Note that the part with love refer to friendship love. Well, it's kinda late that I've only just realised the deep meaning of this OP 4 years after watching Hikaru no Go. This can probably be 2 weeks of self-entertainment.

Saturday, March 5, 2011

Bored

Somehow I'm bored now. I do have work left to do, but I don't feel like doing them. At the same time, I don't feel like watching anime and I'm controlling my desire to touch DotA. There isn't really anything to talk about here I think. (Well, I need to control my eagerness to spread gossip around 'cos it isn't good to spoil people's reputation.) Maybe I should talk about the recent news of the top scorer. Well, she's brilliant indeed, but I think there's a deeper meaning to life. This may probably be due to jealousy, but personally, I think her life is just SAD. I've been thinking about it really. My parents want me to aim for the top, but both of them knows more importantly, that it's a lot more important to know what you want to do in the future. I've seen too many examples of brillant people end up getting a similar job to those who weren't as good as them. However, the sad truth is that I'm also not sure about what I would like to do, but the good thing is that I do have a idea of it, just that I've not made a clear choice. OK, I think I shouldn't say too much as I still have to cope with reality.

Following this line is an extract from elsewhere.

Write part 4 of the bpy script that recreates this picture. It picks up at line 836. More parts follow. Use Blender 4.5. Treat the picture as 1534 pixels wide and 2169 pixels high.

Oh BTW, I should probably state here that anyone with a little foundation in Jap and a decent IQ would probably know who I'm referring to in those posts :)

Thursday, March 3, 2011

今週のこと

 今週の_曜日のことだ。_で彼女を見た。手を振ろうか。少し迷ったが、自分はこの話を続けたいことを知っていた。それで、深呼吸して、手を振った。そして、僕たちは話をし始めた。
 「これからの___の_で降りる?」と僕は失望に思った。
 まあ、そうだね。彼女はその辺に住んだ。トピックはなんとなく勉強だった。ちょっとつまらなかったが、これは大事なことかもしれない。彼女に僕は天才ではないことを教えたのだ。確かに、僕は頭よさそうだが、作文は立派にかけない。去年、言語の科目のせいで、僕の平均点はあまりよくなかった。少なくとも、一番トップの学生たちと比べれば、引け目だ。他のトピックについて話できる前に、もう彼女が降りる時間だ。同じ時間に(ここは9字を省く)、今度は初めてこんな時に会ったのだ。うれしかった。そして、また会うことを楽しみにしてた。
 翌日、(ここは21字を省く)。この話は面白くなる!僕も興奮してる。